I have noticed if I replace minutes or hours in my day with activities that create other emotions, I am not generally feeling anxiety or as strong anxiety as I feel when there’s nothing distracting me from it. The coyote distracted you from all other emotions! Not suggesting you had butt coyotes regularly as a diversion! However, the more time spent focused on something else the less time spent feeling intense anxiety.

All emotions stem from chemical releases the body creates when the brain reacts to a situation and signals the appropriate chemical release in response. If we’re constantly flooded with flight fight chemicals our body gets good at releasing more of them in a vicious cycle. A childhood filled with fear teaches the brain to be on high alert all the time. It doesn’t know how to relax and signal the body to create nice chemical releases.

We can actively turn it around, but it takes a very long time, and a great deal of commitment with only very small improvements that sometimes aren’t very obvious. It’s disheartening to push yourself to do something to create a space where you’re feeling something different, only to find the anxiety to creeps in, or the different emotion you’re feeling is so blah it doesn’t feel like you’ve achieved.
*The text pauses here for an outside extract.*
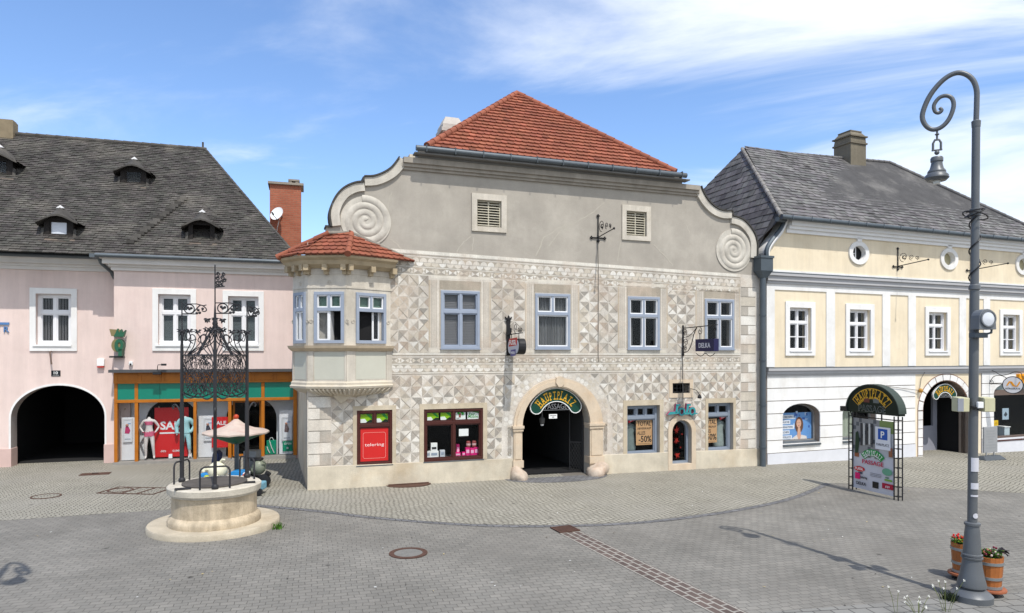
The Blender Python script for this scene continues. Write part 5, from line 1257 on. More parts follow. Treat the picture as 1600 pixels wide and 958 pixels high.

I went through a dreadful time a few years back, and I made myself go walking a lot, because while walking although my brain did wander to the things I was suffering from, it also had to focus on where I put my feet so I didn’t turn an ankle or fall. I had to navigate the world. And during those moments a slice of my agony pie was replaced with other things. I figured practise makes perfect; if I’m handed an agony pie each day I might as well replace little slices of it with something else, even if that something is mundane.

After a few too many years there are moments of sunshine in my life. I laughed the other day. True laughter. I hadn’t laughed in years!